WASHINGTON (Sputnik) — The Chicago Police Department (CPD) has been blatantly ignoring citizens’ rights for a long time, and police practices worse than at the Homan Square “black site” have taken place earlier, the advocacy group Gay Liberation Network spokesperson Andy Thayer told Sputnik.
“The same things at Homan [Square] have been happening before and got so worse that the city had to settle in Dunn v. City of Chicago,” Thayer said on Thursday. “This resulted in a $16.5 million settlement, but it never ended, and Homan is proof it continued.”
Thayer, who is involved in organizing a protest over CPD’s interrogation site on Saturday, explained that the brutal tactics were employed mainly by CPD’s gang and drug units, infamous for robbing and planting drugs on accused persons.
“The Office of Professional Standards was set up to discipline these officers, but was eventually shut down because it became a public relations nightmare,” he added.
“They [officers] would get a few days of suspension, vacation days, and would be right back on the force. Homan has many of those officers still today with the special ops unit headquartered there alongside the other units [drug and gang units],” he concluded.
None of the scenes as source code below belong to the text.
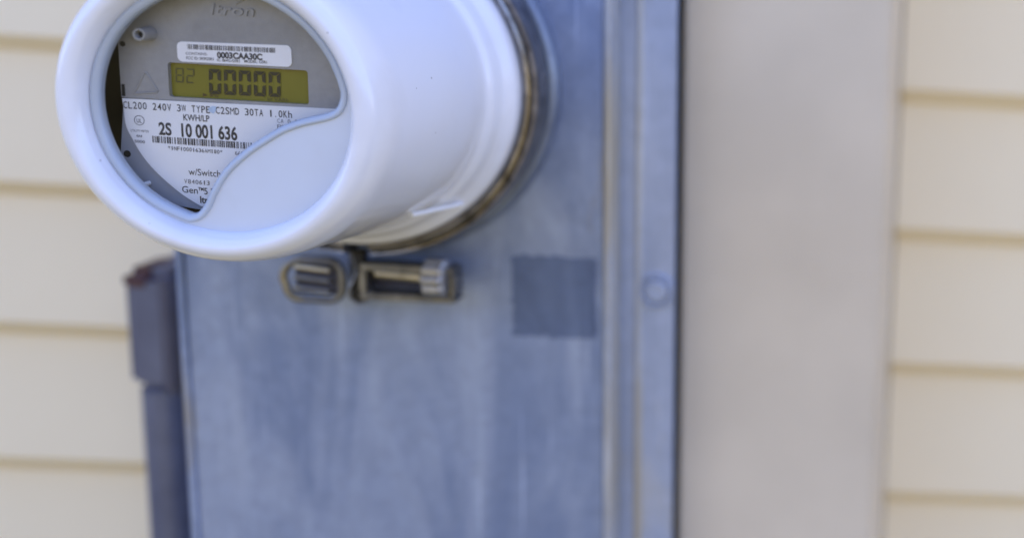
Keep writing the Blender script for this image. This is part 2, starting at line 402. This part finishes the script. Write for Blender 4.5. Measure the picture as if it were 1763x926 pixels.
for cxx, czz, a0 in ((b_.x-rc, a.z-rc, 0), (a.x+rc*1.5, a.z-rc*1.5, 90), (a.x+rc*1.2, b_.z+rc, 180), (b_.x-rc, b_.z+rc, 270)):
    rq = rc*(1.5 if a0 == 90 else 1)
    for k in range(7): lp.append((cxx+rq*math.cos(R(a0+15*k)), .142, czz+rq*math.sin(R(a0+15*k))))
tube(bm, lp, .0021, 12, closed=True)
srp('latch_frame', bm, M_STEEL)
bm = bmesh.new(); box(bm, a.x+.004, b_.x-.002, .1475, .1490, b_.z+.002, a.z-.004); srp('latch_plate', bm, M_STRAP)
for q in range(3):
    bm = bmesh.new(); tube(bm, [srx(508, 458+18*q, .139), srx(568, 466+18*q, .139)], .0016, 10); srp('latch_bar', bm, M_BRASS if q == 0 else M_STEEL)
bm = bmesh.new(); wp = smooth_prof([tuple(srx(603, 432, .139)), tuple(srx(612, 470, .136)), tuple(srx(600, 505, .134)), tuple(srx(618, 522, .135)), tuple(srx(640, 512, .137)), tuple(srx(636, 500, .138))], 6)
tube(bm, wp, .0006, 8); srp('seal_wire', bm, M_STEEL)
# near-black block painting the shade of the gap between the two lugs
a, b_ = srx(594, 440), srx(622, 505)
bm = bmesh.new(); box(bm, a.x, b_.x, .146, .153, b_.z-.006, a.z+.002, .001, 2); srp('gap_shade', bm, M_DARK)

# ------------------------------------------------------------------ the meter
RF, YF = .0516, .004
meter = empty('electric_meter', 'round white plastic electricity meter with clear window over its olive display and printed nameplate', 'electric meter', (0, .138, 0))
def mp_(name, bm, m, smooth=35, parent=None, **kw):
    o = build(name, bm, m, parent or meter, smooth, **kw)
    if parent is None: rel(o, meter)
    return o
# shell: rounded front rim, long tapering barrel, stepped rear flange
bm = bmesh.new()
prof = [(.0512, .0062), (.0516, .0040), (.0524, .0010), (.0545, -.0022), (.0575, -.0036), (.0606, -.0024), (.0632, .0012), (.0648, .0070), (.0657, .0140),
        (.0663, .026), (.0673, .045), (.0687, .068), (.0699, .088), (.0706, .1000), (.0709, .1060), (.0716, .1090), (.0736, .1118), (.0747, .1156), (.0758, .1195), (.0776, .1220), (.0796, .1240), (.0806, .1270), (.0809, .133), (.0809, .137)]
lathe(bm, smooth_prof(prof, 5), 240)
lathe(bm, [(.0809, .137), (.074, .137), (.0675, .1), (.0615, .014), (.0512, .0062)], 120)
shell = mp_('cover_shell', bm, M_COVER, 60)
bm = bmesh.new(); lathe(bm, [(.0535, .0082), (.0610, .0145), (.0645, .06), (.0672, .105), (.001, .105)], 90)
mp_('interior_liner', bm, M_DARK)

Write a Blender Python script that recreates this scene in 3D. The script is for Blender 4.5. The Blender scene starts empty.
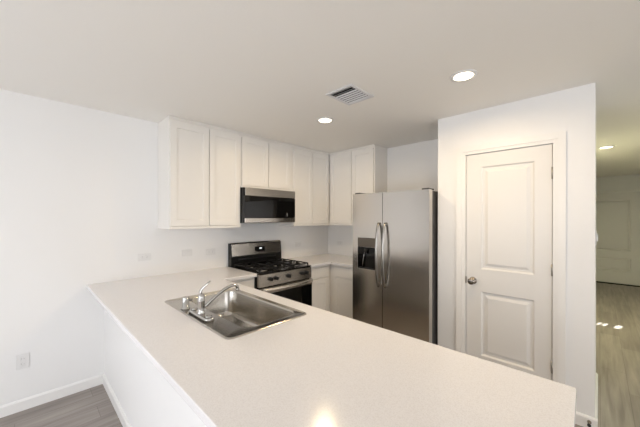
import bpy, bmesh, math, random
from mathutils import Vector, Matrix
random.seed(4)
S = bpy.context.scene
COL = S.collection
PI = math.pi

# ------------------------------------------------------------------ camera
cd = bpy.data.cameras.new('camera')
cam = bpy.data.objects.new('camera', cd)
COL.objects.link(cam)
YAW, ROLL, FPX = 0.7999, 0.0016, 287.28
fw = Vector((math.sin(YAW), math.cos(YAW), 0))
r0, u0 = Vector((math.cos(YAW), -math.sin(YAW), 0)), Vector((0, 0, 1))
rt = math.cos(ROLL)*r0+math.sin(ROLL)*u0
up = math.cos(ROLL)*u0-math.sin(ROLL)*r0
cam.matrix_world = Matrix(((rt.x, up.x, -fw.x, -0.4048), (rt.y, up.y, -fw.y, -3.2314), (rt.z, up.z, -fw.z, 1.5061), (0, 0, 0, 1)))
cd.shift_y = 4.25/640
cd.sensor_width = 36.0
cd.lens = 36.0*FPX/640.0
cd.clip_start = 0.05
S.camera = cam

# ------------------------------------------------------------------ sky, daylight, exposure
S.view_settings.view_transform = 'Standard'
S.view_settings.look = 'None'
S.view_settings.gamma = 1.0
S.view_settings.use_curve_mapping = False
S.view_settings.exposure = 0.07
W = bpy.data.worlds.new('sky')
S.world = W
W.use_nodes = True
wn = W.node_tree.nodes
bg = wn['Background']
bg.inputs['Color'].default_value = (0.97, 1.0, 1.06, 1)
bg.inputs['Strength'].default_value = 0.3

def area_light(name, loc, direction, sx, sy, power, color):
    ld = bpy.data.lights.new(name, 'AREA')
    ld.shape = 'RECTANGLE'
    ld.size, ld.size_y = sx, sy
    ld.energy = power
    ld.color = color
    o = bpy.data.objects.new(name, ld)
    o.location = loc
    o.rotation_euler = Vector(direction).to_track_quat('-Z', 'Y').to_euler()
    COL.objects.link(o)
    return o
# daylight arriving at the living-room windows behind the photographer
area_light('daylight_south', (-0.1, -7.32, 1.3), (0, 1, 0), 3.6, 2.1, 68, (0.98, 1.0, 1.05))
area_light('daylight_west', (-2.79, -2.2, 1.07), (1, 0, 0), 2.6, 2.05, 66, (0.98, 1.0, 1.05))
SUN_DIR = Vector((-3.70, 1.02, -2.02))
sd = bpy.data.lights.new('sun', 'SUN')
sd.energy = 24.0
sd.angle = math.radians(0.5)
sd.color = (1.0, 0.95, 0.86)
sun = bpy.data.objects.new('sun', sd)
sun.rotation_euler = SUN_DIR.to_track_quat('-Z', 'Y').to_euler()
sun.location = (12, -5, 5)
COL.objects.link(sun)
LAMP, LAMP_COLOR = 8.6, (1.0, 0.76, 0.46)            # watts and colour of the kitchen downlights
HALL_LAMP, HALL_COLOR = 30.0, (0.97, 0.92, 0.55)     # the hallway downlight

# ------------------------------------------------------------------ materials
def mat(name, color, rough=0.5, metal=0.0, spec=0.5, coat=0.0, bump=0.0, bscale=200.0, emit=0.0, emit_color=None):
    m = bpy.data.materials.new(name)
    m.use_nodes = True
    n, l = m.node_tree.nodes, m.node_tree.links
    b = n['Principled BSDF']
    b.inputs['Base Color'].default_value = (*color, 1)
    b.inputs['Roughness'].default_value = rough
    b.inputs['Metallic'].default_value = metal
    b.inputs['Specular IOR Level'].default_value = spec
    b.inputs['Coat Weight'].default_value = coat
    if emit:
        b.inputs['Emission Color'].default_value = (*(emit_color or color), 1)
        b.inputs['Emission Strength'].default_value = emit
    if bump:
        tc = n.new('ShaderNodeTexCoord')
        t = n.new('ShaderNodeTexNoise')
        t.inputs['Scale'].default_value = bscale
        t.inputs['Detail'].default_value = 3
        bp = n.new('ShaderNodeBump')
        bp.inputs['Strength'].default_value = bump
        bp.inputs['Distance'].default_value = 0.002
        l.new(tc.outputs['Object'], t.inputs['Vector'])
        l.new(t.outputs['Fac'], bp.inputs['Height'])
        l.new(bp.outputs['Normal'], b.inputs['Normal'])
    return m

def brushed(name, color, rough, axis, amp=0.06):
    """brushed metal: fine streaks along one axis"""
    m = mat(name, color, rough, 1.0)
    n, l = m.node_tree.nodes, m.node_tree.links
    b = n['Principled BSDF']
    tc = n.new('ShaderNodeTexCoord'); mp = n.new('ShaderNodeMapping'); t = n.new('ShaderNodeTexNoise')
    sc = [420.0, 420.0, 420.0]; sc[axis] = 3.0
    mp.inputs['Scale'].default_value = sc
    t.inputs['Scale'].default_value = 1.0
    t.inputs['Detail'].default_value = 2
    mr = n.new('ShaderNodeMapRange')
    mr.inputs['To Min'].default_value = rough-amp
    mr.inputs['To Max'].default_value = rough+amp
    l.new(tc.outputs['Object'], mp.inputs['Vector']); l.new(mp.outputs['Vector'], t.inputs['Vector'])
    l.new(t.outputs['Fac'], mr.inputs['Value']); l.new(mr.outputs['Result'], b.inputs['Roughness'])
    return m

def floor_material():
    m = mat('grey_plank_floor', (0.3, 0.27, 0.24), 0.38)
    n, l = m.node_tree.nodes, m.node_tree.links
    b = n['Principled BSDF']
    tc = n.new('ShaderNodeTexCoord')
    br = n.new('ShaderNodeTexBrick')
    br.offset = 0.37
    br.inputs['Scale'].default_value = 1.0
    br.inputs['Brick Width'].default_value = 1.22
    br.inputs['Row Height'].default_value = 0.18
    br.inputs['Mortar Size'].default_value = 0.0016
    br.inputs['Mortar Smooth'].default_value = 0.3
    br.inputs['Color1'].default_value = (0.29, 0.255, 0.23, 1)
    br.inputs['Color2'].default_value = (0.36, 0.32, 0.29, 1)
    br.inputs['Mortar'].default_value = (0.20, 0.17, 0.15, 1)
    l.new(tc.outputs['Object'], br.inputs['Vector'])
    mp = n.new('ShaderNodeMapping'); mp.inputs['Scale'].default_value = (1.6, 22.0, 1.0)
    t = n.new('ShaderNodeTexNoise'); t.inputs['Scale'].default_value = 1.0; t.inputs['Detail'].default_value = 6
    t.inputs['Distortion'].default_value = 0.4
    l.new(tc.outputs['Object'], mp.inputs['Vector']); l.new(mp.outputs['Vector'], t.inputs['Vector'])
    cr = n.new('ShaderNodeValToRGB')
    cr.color_ramp.elements[0].position = 0.25; cr.color_ramp.elements[0].color = (0.62, 0.61, 0.60, 1)
    cr.color_ramp.elements[1].position = 0.75; cr.color_ramp.elements[1].color = (1.2, 1.2, 1.2, 1)
    l.new(t.outputs['Fac'], cr.inputs['Fac'])
    mx = n.new('ShaderNodeMix'); mx.data_type = 'RGBA'; mx.blend_type = 'MULTIPLY'
    mx.inputs['Factor'].default_value = 1.0
    l.new(br.outputs['Color'], mx.inputs['A']); l.new(cr.outputs['Color'], mx.inputs['B'])
    l.new(mx.outputs['Result'], b.inputs['Base Color'])
    bp = n.new('ShaderNodeBump'); bp.inputs['Strength'].default_value = 0.15; bp.inputs['Distance'].default_value = 0.002
    l.new(t.outputs['Fac'], bp.inputs['Height']); l.new(bp.outputs['Normal'], b.inputs['Normal'])
    return m

def quartz_material():
    m = mat('pale_quartz', (0.8, 0.77, 0.74), 0.16)
    n, l = m.node_tree.nodes, m.node_tree.links
    b = n['Principled BSDF']
    tc = n.new('ShaderNodeTexCoord')
    t = n.new('ShaderNodeTexNoise'); t.inputs['Scale'].default_value = 260; t.inputs['Detail'].default_value = 2
    cr = n.new('ShaderNodeValToRGB')
    cr.color_ramp.elements[0].position = 0.36; cr.color_ramp.elements[0].color = (0.82, 0.80, 0.80, 1)
    cr.color_ramp.elements[1].position = 0.5; cr.color_ramp.elements[1].color = (0.88, 0.865, 0.87, 1)
    e = cr.color_ramp.elements.new(0.68); e.color = (0.905, 0.89, 0.895, 1)
    l.new(tc.outputs['Object'], t.inputs['Vector']); l.new(t.outputs['Fac'], cr.inputs['Fac'])
    l.new(cr.outputs['Color'], b.inputs['Base Color'])
    return m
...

The Gay Liberation Network is working with other Chicago advocacy groups like Chicago Anonymous and Stop Mass Incarceration Network Chicago to hold a protest over the Homan Square black site this Saturday.
The three advocacy groups are demanding that the CPD and Chicago Mayor Rahm Emanuel investigate the site, ensure that arrest be handled correctly with public records made, organize a public hearing for CPD officers and place posters at police stations alerting the accused of their rights, according to the lawyer and protest organizer Billy Mills.
In response, the CPD sent Sputnik a recently-released Homan Square fact sheet that listed information about the location as well as quotes from positive stories written about it.
“This will be the extent of our Department’s response,” the CPD told Sputnik on Thursday.
Previously, the CPD said in a statement they were abiding by all rules, regulations, and laws pertaining to lawful interrogations of citizens.